"Doch hier wurde eine Totenmaske unter dem Schnee sichtbar, wie der Chefinspektor noch keine gesehen hatte. Er wusste, dass er diesen Anblick niemals vergessen würde. Aber er ahnte noch nicht, dass dies der entscheidende Augenblick seines Lebens war."
(Martin Cruz Smith: "Gorki Park")
Liebe Leser: Der Autor, den wir Ihnen in dieser Woche vorstellen, ist zum Glück verdammt stur. Als er seinem Verleger das Manuskript zu "Gorki Park" vorlegte, sagte der zur Hauptfigur, einem russischen Kommissar: "Mach einen New Yorker Cop aus ihm, dann läuft es." Doch Martin Cruz Smith blieb hart. Tatsächlich hatte er zunächst selbst vorgehabt, einen Amerikaner im Rahmen einer Morduntersuchung auch in Russland ermitteln zu lassen. Bei seinen Recherchen in Moskau wurde Cruz Smith allerdings schnell klar, dass der Mann ein Russe sein musste, um authentisch zu wirken. Also schuf er einen Insider, der in der Metropole des Sowjetreiches auf eine Verschwörung stößt, die sein ganzes weiteres Leben verändern wird.
Wir sind Martin Cruz Smith dankbar für diese Entscheidung und seine Hartnäckigkeit. Ansonsten wäre uns - und Ihnen - einer der faszinierendsten Kommissare der Krimi-Geschichte entgangen: Arkadi Renko, Chefermittler der Moskauer Mordkommission. Monatsgehalt: magere 180 Rubel. Kann sich weder einen Fernseher noch eine Waschmaschine leisten. Der Dienstwagen: ein nahezu schrottreifer Zweitürer. Renko ist ein desillusionierter, verschlossener Charakter, kettenrauchend, einsam, aber von mürrischer Beharrlichkeit, wenn er erst einmal auf der Fährte eines Mörders ist.
stern Krimi Bibliothek
Martin Cruz Smith: "Gorki Park", 6,95 Euro im Handel. Die ganze Edition kostet 129 Euro.

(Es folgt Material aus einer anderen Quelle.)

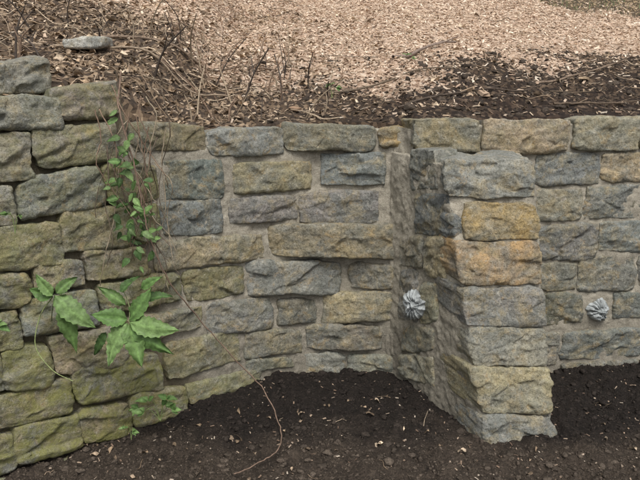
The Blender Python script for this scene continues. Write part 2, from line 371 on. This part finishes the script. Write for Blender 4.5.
xs=np.r_[expand(-1,-2.3,.02,45)[::-1],np.arange(-2.3,2.7,.012),expand(1,2.7,.02,45)]
ts=np.r_[.055,np.arange(.06,3.6,.013),expand(1,3.6,.02,50)]
X,T=np.meshgrid(xs,ts,indexing='ij');Y=ywall(np.clip(X,-4,4.4))+T
Z=hz(X,Y);Z[:,0]=-.3
ca=chipamt(X,Y)
def greenf(X,Y): return sstep(0,.6,(X-1.95)+.35*(Y-5.0)+.3*fbm(X*2,Y*2,0,2,61))*sstep(1.2,2.,X)
green=greenf(X,Y)
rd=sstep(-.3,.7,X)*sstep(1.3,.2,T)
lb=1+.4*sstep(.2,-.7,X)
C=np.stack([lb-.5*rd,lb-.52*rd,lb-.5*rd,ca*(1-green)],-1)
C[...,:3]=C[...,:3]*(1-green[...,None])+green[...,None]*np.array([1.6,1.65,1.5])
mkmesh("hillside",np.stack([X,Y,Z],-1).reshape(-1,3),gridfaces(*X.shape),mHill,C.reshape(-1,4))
# ---------------------------------------------------------------- foreground ground
def gz(x,y): return -.004+.014*fbm(x*3,y*3,0,2,71)+.012*fbm(x*13,y*13,0,3,72)+.008*fbm(x*42,y*42,0,3,73,.6)
xs=np.r_[expand(-1,-1.3,.01,45)[::-1],np.arange(-1.3,1.75,.006),expand(1,1.75,.01,45)]
ys=np.r_[expand(-1,1.6,.01,45)[::-1],np.arange(1.6,2.6,.006),expand(1,2.6,.01,45)]
X,Y=np.meshgrid(xs,ys,indexing='ij');Z=gz(X,Y)
Z=np.where(Y>2.9,-.05,Z)
def soilcol(x,y):
    dry=sstep(2.14,1.82,y+.2*fbm(x*4,y*4,0,3,75))
    a=np.array([.026,.021,.018]);b_=np.array([.082,.066,.052])
    return a*(1-dry)[...,None]+b_*dry[...,None]
C=np.concatenate([soilcol(X,Y),np.ones(X.shape+(1,))],-1)
mkmesh("soil_ground",np.stack([X,Y,Z],-1).reshape(-1,3),gridfaces(*X.shape),mSoil,C.reshape(-1,4))
# ---------------------------------------------------------------- clods
def ico():
    t=(1+5**.5)/2
    v=np.array([(-1,t,0),(1,t,0),(-1,-t,0),(1,-t,0),(0,-1,t),(0,1,t),(0,-1,-t),(0,1,-t),(t,0,-1),(t,0,1),(-t,0,-1),(-t,0,1)],float)
    f=[(0,11,5),(0,5,1),(0,1,7),(0,7,10),(0,10,11),(1,5,9),(5,11,4),(11,10,2),(10,7,6),(7,1,8),(3,9,4),(3,4,2),(3,2,6),(3,6,8),(3,8,9),(4,9,5),(2,4,11),(6,2,10),(8,6,7),(9,8,1)]
    v/=np.linalg.norm(v[0]);v=list(v);nf=[];mp={}
    def mid_(a,b_):
        k=(min(a,b_),max(a,b_))
        if k not in mp:
            m=v[a]+v[b_];m=m/np.linalg.norm(m);v.append(m);mp[k]=len(v)-1
        return mp[k]
    for a,b_,c in f:
        x,y,z=mid_(a,b_),mid_(b_,c),mid_(c,a);nf+=[(a,x,z),(b_,y,x),(c,z,y),(x,y,z)]
    return np.array(v),np.array(nf)
IV,IF=ico()
def scatter_clods(name,x,y,zf,size,colf,mat,flat=.7):
    n=len(x);z=zf(x,y)
    sc3=rng.uniform(.55,1.35,(n,1,3))*size[:,None,None];sc3[...,2]*=flat
    V=IV[None]*(1+.42*rng.uniform(-1,1,(n,len(IV),1)))*sc3
    th=rng.uniform(0,2*PI,n);c,s=np.cos(th)[:,None],np.sin(th)[:,None]
    V=np.stack([V[...,0]*c-V[...,1]*s,V[...,0]*s+V[...,1]*c,V[...,2]],-1)
    V+=np.stack([x,y,z+size*.0],-1)[:,None]
    F=IF[None]+(np.arange(n)*len(IV))[:,None,None]
    C=np.repeat(colf(x,y)[:,None],len(IV),1)
    return mkmesh(name,V.reshape(-1,3),F.reshape(-1,3),mat,C.reshape(-1,4),True)
n=24000;x=rng.uniform(-1.3,1.8,n);y=rng.uniform(1.5,2.55,n)
sz=.0018*(1/np.clip(rng.uniform(0,1,n),.012,1))**.42
def ccol(x,y):
    k=rng.uniform(.65,1.25,(len(x),1));return np.concatenate([soilcol(x,y)*k,np.ones((len(x),1))],-1)
scatter_clods("soil_clods",x,y,gz,sz,ccol,mClod)
n=6000;x=rng.uniform(-1.,2.6,n);y=ywall(x)+rng.uniform(.08,1.2,n);k=rng.uniform(0,1,n)<(.25+.75*sstep(-.2,.7,x));x,y=x[k],y[k]
sz=.0025*(1/np.clip(rng.uniform(0,1,len(x)),.02,1))**.5
def hcol(x,y):
    k=rng.uniform(.6,1.7,(len(x),1));return np.concatenate([np.array([.052,.041,.032])*k,np.ones((len(x),1))],-1)
scatter_clods("hillside_clods",x,y,hz,sz,hcol,mClod)
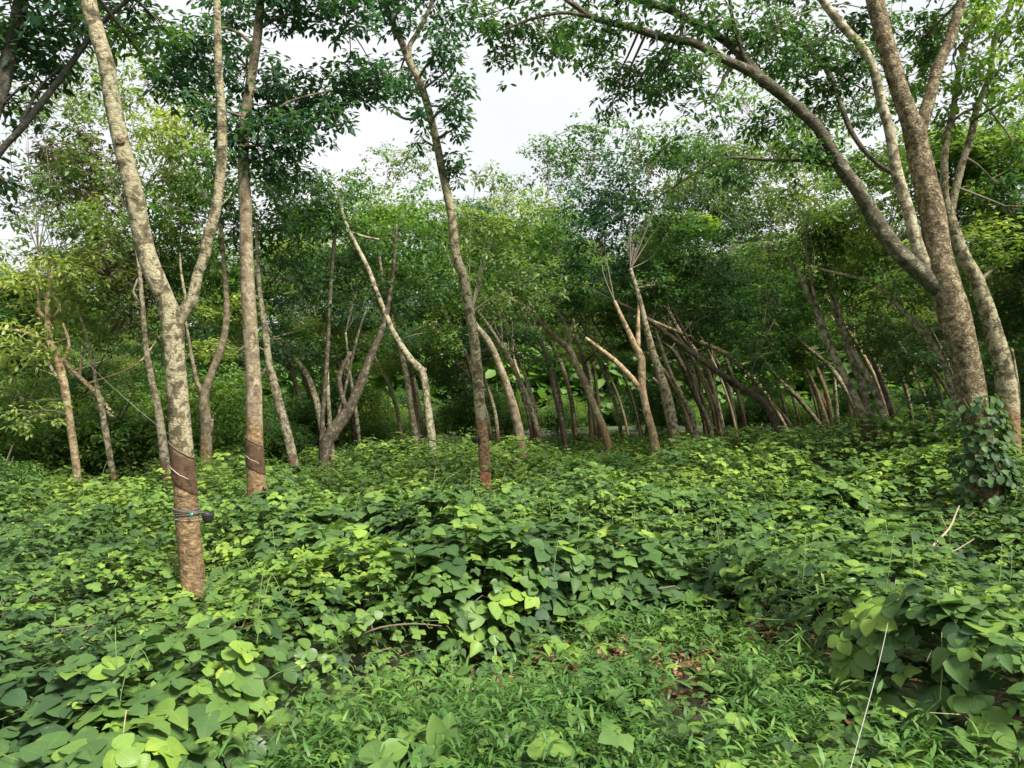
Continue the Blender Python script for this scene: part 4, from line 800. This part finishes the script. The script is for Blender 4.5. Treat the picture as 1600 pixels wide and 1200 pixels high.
def put_shrub(k, loc, s, rz):
    if k not in used: used.add(k); o = sp_[k]; o.location = loc; o.scale = s; o.rotation_euler = (0, 0, rz)
    else: o = copy_tree(sp_[k], loc, rz, s)
    return o
for (px, py, d), s, k, lab in NAMED:
    p = P(px, py, d); z_ = float(terrain(np.array([p[0]]), np.array([d]))[0])
    tag(put_shrub(k, (p[0], d, z_), (s * 1.1, s * 1.1, s), R.uniform(0, 6)), lab, 'shrub')
for i in range(150):
    y_ = R.uniform(18, 60); x_ = R.uniform(-.8, .8) * y_
    if -0.25 < x_ / y_ < 0.15 and y_ < 27: continue
    if 0.0 <= x_ / y_ < .66 and y_ < 36: continue
    s = R.uniform(.7, 1.5) * (1 if x_ < 0 else .8); z_ = float(terrain(np.array([x_]), np.array([y_]))[0])
    tag(put_shrub(i % 3, (x_, y_, z_), (s * 1.2, s * 1.2, s), R.uniform(0, 6)), 'leafy undergrowth shrub among the distant trunks', 'shrub', 'undergrowth shrubs among the distant trunks')

# far woods: one uncountable mass
L = Leaves(); N = 60000
a = rng.uniform(-.95, .95, N); rr = rng.uniform(60, 74, N); x = np.sin(a) * rr * 1.1; y = np.cos(a) * rr
z = terrain(x, y) + rng.uniform(0, 1, N) ** 1.4 * (10 + 3.5 * (fbm(xyz(x, y), .12, 8) - .5) * 2)
ph = rng.uniform(0, 6.28, N); d = np.stack([np.cos(ph), np.sin(ph), rng.normal(-.3, .4, N)], -1)
L.add(np.stack([x, y, z], -1), d, perp_up(nrmz(d), .5), rng.uniform(.5, 1.3, N), .55 + .5 * (fbm(xyz(x, y, z), .3, 4) - .5), 1.0, HEX)
tag(L.build('far_woods', LEAF), 'far belt of dark green woods closing the plantation', 'woods', kind='stuff')

# ------------------------------------------------------------------ smaller things
def on_trunk(key, py):
    """centre and radius of a traced trunk at photo height py"""
    t = TREES[key]; c = t['c']; z = P(0, py, t['d'])[2]
    return np.array([np.interp(z, c[:, 2], c[:, 0]), np.interp(z, c[:, 2], c[:, 1]), z]), float(np.interp(z, c[:, 2], t['r']))
def tap_panel(key, ytop, ybot, slope, mat, latex=None, proud=.006, a0=-100, a1=100):
    """cut panel following the trunk between two slanting edges, facing the camera"""
    t = TREES[key]; root, base, d = t['root'], t['base'], t['d']
    na, nz_ = 30, 20; V = []; top = []; lat = []
    for i in range(na + 1):
        al = rad(a0 + (a1 - a0) * i / na); dy = slope * math.sin(al * .9) + .5 * math.sin(al * 7 + slope) + .25 * math.sin(al * 17)
        for j in range(nz_ + 1):
            c, r = on_trunk(key, ytop + dy + (ybot - ytop) * j / nz_)
            edge = .0 if 0 < i < na and 0 < j < nz_ else -.012
            V.append(c + np.array([math.sin(al), -math.cos(al), 0]) * (r * 1.03 + proud + edge))
        c, r = on_trunk(key, ytop + dy - 1); top.append(c + np.array([math.sin(al), -math.cos(al), 0]) * (r * 1.03 + .004))
        c, r = on_trunk(key, ytop + (ybot - ytop) * .62 + dy); lat.append(c + np.array([math.sin(al), -math.cos(al), 0]) * (r * 1.03 + proud + .001))
    i, j = np.meshgrid(np.arange(na), np.arange(nz_), indexing='ij'); b_ = i * (nz_ + 1) + j
    mb = MB(); mb.add(np.array(V), np.stack([b_, b_ + nz_ + 1, b_ + nz_ + 2, b_ + 1], -1).reshape(-1, 4)); p = mb.build('tapping_panel', mat, root, base)
    mb = MB(); tube(mb, top, [.005] * len(top), 6, .05); mb.build('bark_lip', TWIG, root, base)
    if latex:
        mb = MB(); tube(mb, lat[5:22], [.0035] * 17, 6, .05); mb.build('latex_line', LATEX, root, base)
tap_panel('T1', 703, 762, 14, PANEL, True)
tap_panel('T2', 690, 735, 9, PANEL, True)
tap_panel('T3', 735, 768, 2, REDCUT, None, a0=-45, a1=75)
# knot on the forked tree
c, r = on_trunk('T1', 218); mb = MB(); kp = P(188, 218, 5.8 - r * 1.02)
tube(mb, [kp + np.array([math.cos(q) * .028, 0, math.sin(q) * .028]) for q in np.linspace(0, 6.28, 14)], [.014] * 14, 8, .02, .2, 30)
tube(mb, [kp + np.array([0, .03, 0]), kp + np.array([0, -.012, 0])], [.024, .02], 10, .01, .2, 30)
mb.build('knot', BARK2, TREES['T1']['root'], TREES['T1']['base'])
# twine bound round the forked tree, with its scrap of teal plastic
c, r = on_trunk('T1', 806); tw = empty('twine', c); tag(tw, 'grey twine wound round the forked tree with a scrap of teal plastic', 'twine')
mb = MB()
pts = []
for q in np.linspace(0, 2 * math.pi * 7, 170):
    k = q / (2 * math.pi * 7); cc, r2 = on_trunk('T1', 792 + 15 * k + 3.5 * math.sin(q * .9 + 1.2)); pts.append(cc + np.array([math.sin(q), -math.cos(q), 0]) * (r2 * 1.06 + .004 + .003 * math.sin(q * 3.3)))
tube(mb, pts, [.0042] * len(pts), 5, .05); mb.build('windings', TWINE, tw, c)
pts = [on_trunk('T1', 810 + 1.2 * math.sin(q))[0] + np.array([math.sin(q), -math.cos(q), 0]) * (r * 1.07 + .005) for q in np.linspace(0, 6.28, 30)]
mb = MB(); tube(mb, pts, [.0022] * 30, 5, .05); mb.build('pale_strand', CORD, tw, c)
tp = P(299, 804, 5.8 - r - .022); mb = MB()
V = [tp + np.array(v) for v in ((-.02, 0, .01), (.018, -.006, .013), (.002, -.012, -.022), (-.012, .002, -.002), (0, -.014, .002))]
V += [v + np.array([0, .003, 0]) for v in V]
mb.add(np.array(V), None, [(0, 3, 4), (0, 4, 1), (4, 3, 2), (4, 2, 1), (5, 9, 8), (5, 6, 9), (9, 7, 8), (9, 6, 7), (0, 1, 6), (0, 6, 5), (1, 2, 7), (1, 7, 6), (2, 3, 8), (2, 8, 7), (3, 0, 5), (3, 5, 8)]); mb.build('plastic_scrap', TEAL, tw, c)
def cup(key, px, py, d, h, rr, label):
    p = P(px, py, d); root = empty('latex_cup', p); tag(root, label, 'cup', 'latex collecting cups')
    mb = MB(); prof = [(.62, 0), (.85, .25), (1, .7), (1.06, .98), (1.06, 1), (.98, 1), (.92, .7), (.75, .3), (.0, .12)]
    n = 20; V = [(math.cos(k / n * 6.2832) * q * rr, math.sin(k / n * 6.2832) * q * rr, zz * h) for q, zz in prof for k in range(n)]
    Qs = [(i * n + k, i * n + (k + 1) % n, (i + 1) * n + (k + 1) % n, (i + 1) * n + k) for i in range(len(prof) - 1) for k in range(n)]
    V.append((0, 0, 0)); mb.add(np.array(V), Qs, [(len(V) - 1, (k + 1) % n, k) for k in range(n)]); mb.build('bowl', BLACK, root)
    cc, r = on_trunk(key, py); s = p[0] - cc[0]
    mb = MB(); tube(mb, [np.array([math.cos(q) * rr * 1.1, math.sin(q) * rr * 1.1, h * .85]) for q in np.linspace(0, 6.28, 16)], [.002] * 16, 5, .02)
    tube(mb, [np.array([-rr * np.sign(s), 0, h * .85]), (cc - p) + np.array([np.sign(s) * r * .9, 0, h * .85])], [.002, .002], 5, .05)
    mb.build('wire_holder', TWINE, root)
cup('T1', 325, 816, 5.84, .07, .045, 'black latex cup hanging on the right of the forked tree below the twine')
cup('T3', 743, 692, 10.7, .08, .06, 'small black latex cup on the left of the slim middle tree')
# cords
def cord(name, pts, r, mat, label, cat):
    b = np.array(pts[0]); mb = MB(); tube(mb, pts, [r] * len(pts), 6, .1); o = mb.build(name, mat, None, b); o.location = b
    return tag(o, label, cat)
cord('plastic_string', [P(1325, 1215, 2.5), P(1347, 1135, 2.85), P(1373, 1038, 3.35), P(1388, 970, 3.75), P(1400, 905, 4.3)], .0016, CORD, 'thin white string stretched through the creeper at lower right', 'string')
cord('thin_cord', [P(268, 682, 5.72), P(245, 664, 6.3), P(210, 635, 7.5), P(160, 590, 9.5), P(125, 555, 12)], .002, CORD, 'pale cord running from the forked tree up toward the golden snag', 'cord')
# dry branch lying in the creeper at right
def stick(label, segs, mat, d):
    b = P(segs[0][0][0], segs[0][0][1], d); root = empty('fallen_branch', b); tag(root, label, 'branch')
    for k, s in enumerate(segs):
        mb = MB(); tube(mb, [P(q[0], q[1], d + q[3]) for q in s], [radpx(q[2], d) for q in s], 7, .05, .15, 20, k); mb.build('stick' if k == 0 else 'side_twig', mat, root, b)
stick('dry forked pale branch poking out of the creeper at right', [[(1440, 875, 4.5, 0), (1462, 848, 4, .1), (1483, 826, 3.4, .15), (1492, 806, 3, .2), (1499, 790, 1.5, .2)], [(1455, 868, 2.6, 0), (1490, 861, 2, 0), (1522, 842, 1, .05)], [(1480, 829, 2, .15), (1470, 805, 1.2, .15)]], TWIGP, 6.1)
stick('thin grey dead branch lying across the dark hollow at centre', [[(510, 1025, 3.5, .1), (580, 985, 3.5, 0), (640, 975, 3, .05), (690, 978, 2, .1)], [(590, 1010, 3, 0), (575, 960, 3, .05)]], TWIG, 4.75)
# broad leaved seedlings
def seedling(px, py, d, label, n, size, T=LANCE, wid=1.0, tint=.4, up=.2, name='seedling', spread=1.0):
    tint *= .72; size *= .85
    p = P(px, py, d); z_ = float(terrain(np.array([p[0]]), np.array([d]))[0]); base = np.array([p[0], d, z_]); root = empty(name, base); tag(root, label, 'plant')
    mb = MB(); tip = p; tube(mb, [base - [0, 0, .05], (base + tip) / 2 + [.02, 0, 0], tip], [.008, .006, .004], 6, .06); mb.build('stem', STEM, root, base)
    for k in range(n):
        a = k * 2.4 + R.uniform(-.3, .3) + px; e = up + R.uniform(-.15, .15)
        dd = np.array([[math.cos(a) * math.cos(e) * spread, math.sin(a) * math.cos(e) * spread, math.sin(e)]]); L = Leaves()
        q = base + (tip - base) * (1 - .10 * (k // 3) * (1 if n > 3 else 0))
        nn = nrmz(np.array([[-dd[0, 0] * math.tan(e), -dd[0, 1] * math.tan(e) - (.6 if e > .9 else 0), 1.0]])) if e < 1.2 else np.array([[.1, -1., .1]])
        L.add(q[None] + dd * .02, dd, nn, size * R.uniform(.85, 1.1), tint + R.uniform(-.06, .06), wid, T); L.build('leaf', VINE, root, base, uv=True)
seedling(648, 868, 5.15, 'large seedling with ribbed dull-green leaves above the dark hollow', 7, .24, ROUND, .75, .25, .12)
seedling(1438, 895, 5.5, 'upright single pointed bright leaf by the dry forked branch', 1, .17, ROUND, .62, .62, 1.45)
seedling(1030, 850, 6.6, 'ginger-like plant with upright pointed leaves in the creeper at centre', 4, .2, LANCE, 1.3, .6, .95)
seedling(1080, 905, 6.1, 'ginger-like plant with pointed leaves at the clearing rim, nearer of its kind', 4, .2, LANCE, 1.3, .6, .95)
seedling(692, 1185, 3.2, 'young plant with one long upright leaf at the bottom of the photo', 2, .19, ROUND, .6, .5, 1.25)
seedling(1113, 960, 4.9, 'tall leafy herb standing in the grass beside the bare soil patch', 9, .10, LANCE, 1.5, .55, .35)
seedling(1000, 1050, 4.0, 'small herb with drooping rounded leaves in the middle of the grass', 6, .10, ROUND, .9, .35, .05)
# creeper climbing the massive tree
def climber():
    t = TREES['R1']; root = empty('climbing_creeper', t['base'] + [0, -.35, 0]); b = t['base'] + [0, -.35, 0]
    tag(root, 'green creeper with broad leaves climbing the foot of the massive right tree', 'creeper'); L = Leaves(); mb = MB()
    for s in range(9):
        a0 = rad(-80 + s * 20); pts = []
        top = R.uniform(610, 680)
        for k in range(9):
            py = 765 + (top - 765) * k / 8; c, r = on_trunk('R1', py); a = a0 + .35 * math.sin(k * 1.1 + s)
            pts.append(c + np.array([math.sin(a), -math.cos(a), 0]) * (r * 1.05 + .012))
        tube(mb, pts, np.linspace(.007, .003, 9), 5, .08)
    mb.build('vine_stems', STEM, root, b)
    N = 620; py = 612 + (790 - 612) * rng.uniform(0, 1, N) ** .7; al = rng.uniform(-1.9, 1.9, N)
    q = np.array([(lambda cr: cr[0] + np.array([math.sin(a), -math.cos(a), 0]) * (cr[1] * 1.05 + R.uniform(.03, .16)))(on_trunk('R1', y_)) for y_, a in zip(py, al)])
    keep = (vnoise(q, 5, 3) > .33); q = q[keep]; al = al[keep]; N = len(q)
    n = nrmz(np.stack([np.sin(al) * .8, -np.cos(al) * .8, np.full(N, .75)], -1) + rng.normal(0, .22, (N, 3)))
    hd = np.stack([np.sin(al) * .4 + rng.normal(0, .5, N), -np.cos(al) * .4, -np.ones(N)], -1)
    hd = nrmz(hd - n * np.sum(hd * n, -1, keepdims=True))
    L.add(q, hd, n, rng.uniform(.05, .10, N), rng.normal(.10, .12, N), rng.uniform(.8, 1, N), ROUND)
    L.build('foliage', VINE, root, b, uv=True)
climber()
# low walls far back
def wall(name, px0, px1, ytop, d, th, mat, label, cap=None, post=3.0):
    a, b = P(px0, ytop, d), P(px1, ytop, d); z0 = float(terrain(np.array([a[0]]), np.array([d]))[0]) - .15
    root = empty(name, (a[0], d, z0 + .15)); tag(root, label, 'wall'); base = np.array([a[0], d, z0 + .15])
    def box(mb, x0, x1, y0, y1, zz0, zz1):
        V = [(x, y, z) for x in (x0, x1) for y in (y0, y1) for z in (zz0, zz1)]
        mb.add(np.array(V), [(0, 1, 3, 2), (4, 6, 7, 5), (0, 4, 5, 1), (2, 3, 7, 6), (0, 2, 6, 4), (1, 5, 7, 3)])
    mb = MB(); box(mb, a[0], b[0], d - th / 2, d + th / 2, z0, a[2]); mb.build('wall_panel', mat, root, base, False)
    mb = MB(); box(mb, a[0] - .03, b[0] + .03, d - th / 2 - .04, d + th / 2 + .04, a[2], a[2] + .06); mb.build('coping', mat, root, base, False)
    x = a[0] + .5
    while x < b[0]:
        mb = MB(); box(mb, x - .12, x + .12, d - th / 2 - .03, d - th / 2 + .002, z0, a[2]); mb.build('pier', mat, root, base, False); x += post
wall('low_wall', 780, 914, 697, 24, .2, WALLM, 'low dark weathered wall seen between the trunks at centre')
wall('white_wall', 596, 692, 704, 34, .2, WHITEM, 'low whitewashed wall glimpsed behind the bent grey tree')
print('meshes', len(bpy.data.meshes), 'tris', sum(len(o.data.polygons) for o in C.objects if o.type == 'MESH' and o.data) )
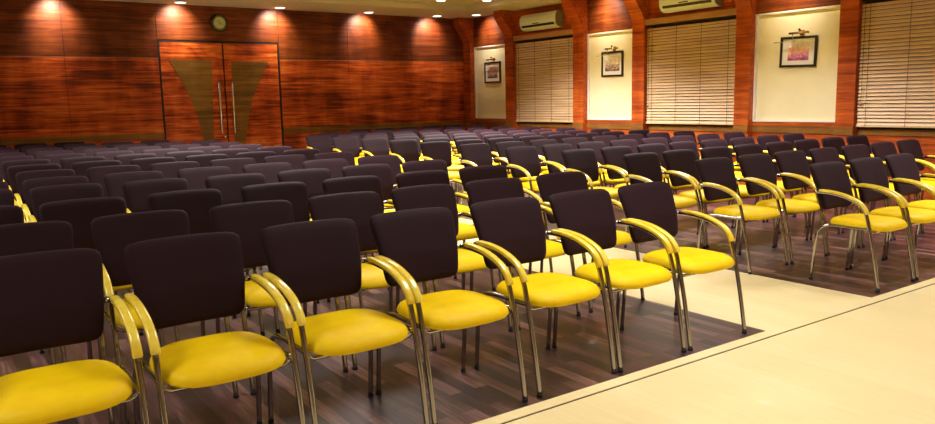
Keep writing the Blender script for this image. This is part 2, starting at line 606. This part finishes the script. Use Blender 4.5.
# blinds
BL = ['tan wooden slat blind in the window under the air conditioner nearest the double door',
      'tan wooden slat blind between the second and third framed pictures from the corner',
      'tan wooden slat blind at the right edge, nearest the front of the hall']
for n, (a, b_) in enumerate(WINS):
    bl = tag(empty('window_blind', (XW - 0.05, (a + b_) / 2, WZ0)), BL[n], 'blind', 'wooden window blinds')
    o0 = Vector(bl.location)
    a2, b2 = a + 0.035, b_ - 0.012
    bm = bmesh.new()
    rg = random.Random(n + 3)
    z = WZ0 + 0.045
    k = 0
    while z < WZ1 - 0.03:
        tilt = math.radians(60 + rg.uniform(-3.5, 3.5))
        w2 = 0.0245
        dz1, dz2 = rg.uniform(-0.003, 0.003), rg.uniform(-0.003, 0.003)
        sec = []
        for (p, q) in ((-w2, -0.0012), (w2, -0.0012), (w2, 0.0012), (0, 0.0030), (-w2, 0.0012)):
            sec.append((p * math.cos(tilt) - q * math.sin(tilt), p * math.sin(tilt) + q * math.cos(tilt)))
        lo = [bm.verts.new((XW - 0.05 + s_[0], a2, z + dz1 + s_[1])) for s_ in sec]
        mi = [bm.verts.new((XW - 0.05 + s_[0], (a2 + b2) / 2, z - abs(dz1) * 0.6 + s_[1])) for s_ in sec]
        hi = [bm.verts.new((XW - 0.05 + s_[0], b2, z + dz2 + s_[1])) for s_ in sec]
        for A, B in ((lo, mi), (mi, hi)):
            for j in range(5):
                bm.faces.new((A[j], A[(j + 1) % 5], B[(j + 1) % 5], B[j]))
        bm.faces.new(lo)
        bm.faces.new(hi)
        z += 0.0490
        k += 1
    bmesh.ops.translate(bm, vec=-o0, verts=bm.verts)
    link('slats', bm, MT['slat'], bl)
    bm = bmesh.new()
    box(bm, XW - 0.075, XW - 0.028, a2, b2, WZ0, WZ0 + 0.022, 0.004)
    bmesh.ops.translate(bm, vec=-o0, verts=bm.verts)
    link('bottom_rail', bm, MT['slat'], bl)
    bm = bmesh.new()
    box(bm, XW - 0.068, XW - 0.022, a2, b2, WZ1 - 0.02, WZ1 - 0.001, 0.003)
    bmesh.ops.translate(bm, vec=-o0, verts=bm.verts)
    link('head_rail', bm, MT['groove'], bl)
    for f_ in (0.07, 0.36, 0.64, 0.93):
        yy = a2 + (b2 - a2) * f_
        bm = bmesh.new()
        sweep(bm, [Vector((XW - 0.078, yy, WZ0 + 0.01)), Vector((XW - 0.078, yy, WZ1 - 0.03))], circ(0.0028, 6))
        bmesh.ops.translate(bm, vec=-o0, verts=bm.verts)
        link('ladder_cord', bm, MT['groove'], bl)
    # pull cord with a bead
    yy = b2 - 0.06
    bm = bmesh.new()
    sweep(bm, [Vector((XW - 0.088, yy, WZ0 + 0.32)), Vector((XW - 0.083, yy, WZ1 - 0.03))], circ(0.0028, 6))
    bmesh.ops.translate(bm, vec=-o0, verts=bm.verts)
    pc = link('pull_cord', bm, MT['groove'], bl)
    bm = bmesh.new()
    lathe(bm, [(0.003, 0.05), (0.010, 0.035), (0.014, 0.01), (0.009, 0.0)], 12, Matrix.Translation(Vector((XW - 0.09, yy, WZ0 + 0.28)) - o0))
    link('cord_tassel', bm, MT['brass'], pc, smooth=True)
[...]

Im verschneiten Gorki Park der sowjetischen Hauptstadt werden zwei Männer und eine Frau erschossen aufgefunden. Grausam verstümmelt, eine Identifizierung ist unmöglich. Arkadi Renko übernimmt den mysteriösen Fall und stößt bei seinen Ermittlungen auf einen dubiosen amerikanischen Pelzhändler, der einflussreiche Freunde im Machtapparat hat. Und er trifft auf die schöne Russin Irina, in die er sich schließlich verliebt und für die er sein Leben riskieren wird.
Martin Cruz Smith, Jahrgang 1943, schreibt so detailversessen, dass man schnell das Gefühl hat, der Mann sei selbst Russe, so glaubwürdig und kenntnisreich wirken die Personen und Szenarien dieses Romans. Als er sein Manuskript nach acht Jahren fertig hatte, ließ er es von russischen Emigranten auf sachliche Fehler gegenlesen. Der Erfolg des Buches war gewaltig. In wenigen Wochen eroberte Cruz Smith die Spitzenposition der amerikanischen Bestsellerlisten und behauptete sie monatelang. Vergleiche mit John le Carré wurden bemüht. Auch unsere damaligen Kollegen beim stern waren begeistert und begannen 1981 mit einem exklusiven Vorabdruck des Romans. Von seiner Wucht und seiner Eindringlichkeit hat er seitdem nichts eingebüßt. Und darum freuen wir uns, Ihnen "Gorki Park" als achten Roman unserer Krimi-Bibliothek erneut zu präsentieren.
Unser Fazit:
ein Polit-Thriller, wie er sein muss: hart, spannend und voller überraschender Wendungen.